I started blogging in my upstairs office across the street from where I’m writing this post in the house my great-grandparents built for their retirement from farming.

The original History Central office featured my trusty Royal upright typewriter, with inspiration provided by the Pennsylvania rifle I’d built and my Brown Bess musket hanging on the wall and my trusty guitar close at hand.

That office was the descendant of the original History Central that I’d set up when we were working on county histories for the Kendall County Bicentennial Commission back in 1974. The first History Central was located out on an enclosed porch at the first house we ever owned, which was a true relic. My great-great-grandparents moved there shortly after the Civil War. My great-great-grandmother wove rag rugs on her giant loom there as well as renting out sleeping rooms to railroad and ice harvesting company workers. Her son built the porch onto the house in the 1920s so his tubercular daughter could sleep in the fresh air. We remodeled it into office space a few years before we moved next door to my great-grandparents house. Then in 2018 we moved across the street to the house my sister built on the east bank of the Fox River. So three moves since 1968, all in a radius of about 1,500 feet.

It’s now been nine years—that’s a long time in blogging years, by the way—and I’m still plugging away on my Mac Mini here at the newest History Central, trying to post at least once a week, mostly on the history of the Fox Valley and topics related to it.

Since March 10, 2012, I’ve written 284 unique posts, some of which I’ve re-posted from time to time. My weekly posting schedule has gotten corrupted from time to time as real life intruded, including a heart valve replacement and most recently an emergency pacemaker install.

During the past nine years, nearly 34,000 visitors have clicked into History on the Fox to read about local, Illinois, and Midwestern history, not to mention the occasional off-topic posts that go up from time to time.

Things started pretty slowly. For the entire year of 2012, I had a total of 58 individual visitors. Even then, the places those visitors lived was sort of mind-boggling and included not just the U.S., but also the United Kingdom, Canada, Macau, Mexico, Japan, and France.

The 2021 version of History Central is still a bit of a work in progress but the window out onto the Fox River offers plenty of inspiration.

Since then, however, the blog—and its number visitors—has continued to grow.
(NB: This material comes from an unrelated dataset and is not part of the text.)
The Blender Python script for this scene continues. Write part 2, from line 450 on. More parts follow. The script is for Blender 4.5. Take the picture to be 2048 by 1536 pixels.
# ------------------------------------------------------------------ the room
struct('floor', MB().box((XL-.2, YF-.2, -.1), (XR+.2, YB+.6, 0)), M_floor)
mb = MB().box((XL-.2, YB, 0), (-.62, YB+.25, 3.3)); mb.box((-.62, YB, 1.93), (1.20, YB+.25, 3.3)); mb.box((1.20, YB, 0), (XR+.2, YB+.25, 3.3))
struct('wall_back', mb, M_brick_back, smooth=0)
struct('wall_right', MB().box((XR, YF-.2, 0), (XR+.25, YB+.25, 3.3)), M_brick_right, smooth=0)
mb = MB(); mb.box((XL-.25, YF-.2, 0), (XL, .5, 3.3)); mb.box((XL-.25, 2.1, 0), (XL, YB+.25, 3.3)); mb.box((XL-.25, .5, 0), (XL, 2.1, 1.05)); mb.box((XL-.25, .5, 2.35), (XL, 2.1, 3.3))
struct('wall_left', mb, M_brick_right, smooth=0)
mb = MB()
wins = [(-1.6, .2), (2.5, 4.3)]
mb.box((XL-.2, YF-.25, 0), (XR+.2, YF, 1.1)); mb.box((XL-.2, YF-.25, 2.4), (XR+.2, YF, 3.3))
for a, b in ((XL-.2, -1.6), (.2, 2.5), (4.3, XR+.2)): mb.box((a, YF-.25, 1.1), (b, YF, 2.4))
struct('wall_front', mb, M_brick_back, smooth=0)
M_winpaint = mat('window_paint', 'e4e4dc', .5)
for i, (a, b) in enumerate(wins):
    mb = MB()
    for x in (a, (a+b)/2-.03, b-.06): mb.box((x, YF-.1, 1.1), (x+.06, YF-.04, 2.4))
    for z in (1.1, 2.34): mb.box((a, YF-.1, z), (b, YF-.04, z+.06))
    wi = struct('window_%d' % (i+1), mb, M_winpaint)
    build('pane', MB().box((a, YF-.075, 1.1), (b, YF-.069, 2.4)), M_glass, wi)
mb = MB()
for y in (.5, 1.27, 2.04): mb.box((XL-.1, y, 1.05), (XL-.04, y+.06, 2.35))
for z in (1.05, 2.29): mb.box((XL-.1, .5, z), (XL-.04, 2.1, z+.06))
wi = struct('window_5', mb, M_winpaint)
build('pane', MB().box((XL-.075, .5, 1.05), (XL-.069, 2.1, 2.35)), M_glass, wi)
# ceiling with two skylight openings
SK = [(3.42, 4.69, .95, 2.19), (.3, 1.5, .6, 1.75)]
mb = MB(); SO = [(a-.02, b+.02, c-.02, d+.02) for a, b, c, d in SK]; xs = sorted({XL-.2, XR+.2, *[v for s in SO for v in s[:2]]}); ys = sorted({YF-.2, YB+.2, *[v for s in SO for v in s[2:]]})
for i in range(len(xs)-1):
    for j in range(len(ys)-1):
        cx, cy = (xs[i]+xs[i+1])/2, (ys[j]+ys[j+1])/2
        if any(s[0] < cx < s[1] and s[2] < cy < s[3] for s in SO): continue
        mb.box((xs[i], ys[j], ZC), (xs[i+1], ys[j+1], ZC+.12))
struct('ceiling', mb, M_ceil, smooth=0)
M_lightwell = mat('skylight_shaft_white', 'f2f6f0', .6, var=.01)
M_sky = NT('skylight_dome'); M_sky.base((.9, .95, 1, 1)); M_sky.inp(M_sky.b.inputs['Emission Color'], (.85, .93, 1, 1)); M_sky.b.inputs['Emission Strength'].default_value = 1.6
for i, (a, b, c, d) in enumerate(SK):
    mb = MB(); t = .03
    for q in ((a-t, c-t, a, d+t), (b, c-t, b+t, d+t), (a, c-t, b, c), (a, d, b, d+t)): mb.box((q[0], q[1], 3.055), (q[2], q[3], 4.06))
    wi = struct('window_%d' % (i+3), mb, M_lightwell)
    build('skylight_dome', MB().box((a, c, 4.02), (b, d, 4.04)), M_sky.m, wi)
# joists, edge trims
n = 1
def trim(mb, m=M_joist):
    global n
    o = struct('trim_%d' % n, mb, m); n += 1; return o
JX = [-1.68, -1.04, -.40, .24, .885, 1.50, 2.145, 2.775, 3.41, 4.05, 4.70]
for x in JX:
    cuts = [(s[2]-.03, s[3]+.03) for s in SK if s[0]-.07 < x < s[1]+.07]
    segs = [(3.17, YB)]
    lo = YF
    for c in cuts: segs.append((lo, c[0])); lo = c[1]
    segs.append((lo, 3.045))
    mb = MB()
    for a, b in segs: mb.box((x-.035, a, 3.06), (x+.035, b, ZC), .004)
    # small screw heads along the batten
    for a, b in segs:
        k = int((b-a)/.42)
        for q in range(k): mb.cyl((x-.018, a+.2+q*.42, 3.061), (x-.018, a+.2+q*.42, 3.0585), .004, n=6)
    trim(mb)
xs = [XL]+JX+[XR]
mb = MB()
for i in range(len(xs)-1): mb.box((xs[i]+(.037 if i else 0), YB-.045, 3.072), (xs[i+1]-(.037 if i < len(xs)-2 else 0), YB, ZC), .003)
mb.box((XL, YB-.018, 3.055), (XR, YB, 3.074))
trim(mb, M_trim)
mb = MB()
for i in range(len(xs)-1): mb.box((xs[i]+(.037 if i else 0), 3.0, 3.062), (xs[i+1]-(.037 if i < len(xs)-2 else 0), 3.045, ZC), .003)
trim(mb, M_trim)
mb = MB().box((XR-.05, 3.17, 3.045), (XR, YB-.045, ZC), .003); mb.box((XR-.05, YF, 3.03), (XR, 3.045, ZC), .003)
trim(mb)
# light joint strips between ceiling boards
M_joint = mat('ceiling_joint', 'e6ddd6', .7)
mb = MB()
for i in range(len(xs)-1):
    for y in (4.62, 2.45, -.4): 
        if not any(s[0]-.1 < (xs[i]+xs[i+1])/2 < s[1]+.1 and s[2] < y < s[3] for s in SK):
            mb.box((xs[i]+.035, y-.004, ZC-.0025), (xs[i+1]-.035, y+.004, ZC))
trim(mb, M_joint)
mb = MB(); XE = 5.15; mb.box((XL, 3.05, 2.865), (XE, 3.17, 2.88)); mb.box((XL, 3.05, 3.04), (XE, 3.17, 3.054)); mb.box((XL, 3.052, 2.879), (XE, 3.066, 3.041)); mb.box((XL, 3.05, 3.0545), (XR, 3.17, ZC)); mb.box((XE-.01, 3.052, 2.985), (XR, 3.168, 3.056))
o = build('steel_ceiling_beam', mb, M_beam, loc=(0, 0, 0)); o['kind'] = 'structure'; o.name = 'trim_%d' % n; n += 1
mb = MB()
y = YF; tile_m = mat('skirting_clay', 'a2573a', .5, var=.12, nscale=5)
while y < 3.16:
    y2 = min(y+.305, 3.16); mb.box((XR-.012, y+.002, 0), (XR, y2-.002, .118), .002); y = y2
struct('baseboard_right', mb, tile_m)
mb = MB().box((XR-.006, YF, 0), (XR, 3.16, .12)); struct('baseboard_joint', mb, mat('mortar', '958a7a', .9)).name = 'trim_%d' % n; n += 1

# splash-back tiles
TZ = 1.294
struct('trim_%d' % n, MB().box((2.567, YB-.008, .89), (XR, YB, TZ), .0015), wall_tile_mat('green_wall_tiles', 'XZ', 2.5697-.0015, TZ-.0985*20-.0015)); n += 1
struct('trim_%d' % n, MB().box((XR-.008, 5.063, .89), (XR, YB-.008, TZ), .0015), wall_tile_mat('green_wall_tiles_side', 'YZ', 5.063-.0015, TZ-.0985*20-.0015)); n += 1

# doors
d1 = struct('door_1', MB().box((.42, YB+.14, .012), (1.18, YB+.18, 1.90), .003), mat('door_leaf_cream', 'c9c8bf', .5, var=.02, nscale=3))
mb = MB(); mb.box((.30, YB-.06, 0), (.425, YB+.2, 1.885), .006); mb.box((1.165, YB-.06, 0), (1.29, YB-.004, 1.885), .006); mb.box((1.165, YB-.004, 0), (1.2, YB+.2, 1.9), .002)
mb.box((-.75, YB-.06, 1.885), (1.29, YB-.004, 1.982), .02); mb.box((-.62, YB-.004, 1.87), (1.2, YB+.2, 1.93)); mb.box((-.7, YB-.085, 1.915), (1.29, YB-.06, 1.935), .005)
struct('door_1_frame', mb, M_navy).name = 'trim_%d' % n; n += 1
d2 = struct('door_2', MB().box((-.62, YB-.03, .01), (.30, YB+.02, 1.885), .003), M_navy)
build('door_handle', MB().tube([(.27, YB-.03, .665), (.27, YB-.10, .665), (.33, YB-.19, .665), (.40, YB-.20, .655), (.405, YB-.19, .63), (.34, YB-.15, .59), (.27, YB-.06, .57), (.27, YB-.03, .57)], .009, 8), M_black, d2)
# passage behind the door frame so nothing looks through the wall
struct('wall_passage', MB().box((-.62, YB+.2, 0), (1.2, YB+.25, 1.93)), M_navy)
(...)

In 2020, a total of 11,230 folks stopped by History on the Fox from a mind-blowing 84 countries around the world. Not surprisingly (since they’re our close neighbors to the north and French Canadians were some of the first non-Native American residents in our area), most of my foreign visitors last year—610—came from Canada, followed by 363 from the United Kingdom, 177 from Australia, and 115 from France, none of which seem too odd. But I always wonder what the 22 visitors from Thailand, 18 from South Korea, and 8 from Ghana got out of “History on the Fox’s” content.

When it comes to the all-time popularity of individual blog posts, “Those marvelous Ojibwa birch bark canoes” is the clear winner, with 1,529 individual readers since I posted it Nov. 4, 2013. Seldom a day goes by that the post doesn’t get at least one hit.

The canoe post is followed in all-time popularity by “The days when the Rawleigh man came to call” with 1,325 readers since I posted it in September 2013, and “The week they killed the Illinois River” with 1,305 readers since October 2015.

Writing about local history is a satisfying endeavor, one that occasionally pays dividends when other on-line folks use History on the Fox posts in their own blogs and for other research purposes.

Back in 1977 when I started writing a weekly column for the old Fox Valley Sentinel, the editor and publisher, my grade school buddy Dave Dreier, wondered whether there would be enough local history available to fill a weekly column. I assured him there was. And 44 years later, here we are, with the descendant of that column, today’s Reflections column, appearing twice monthly in Shaw Media papers, and more takes on the topic here at History on the Fox.

So, as long as I can keep digging up new stories about the people and events that made the Fox Valley what it is today, I’ll keep typing away here at the newest History Central.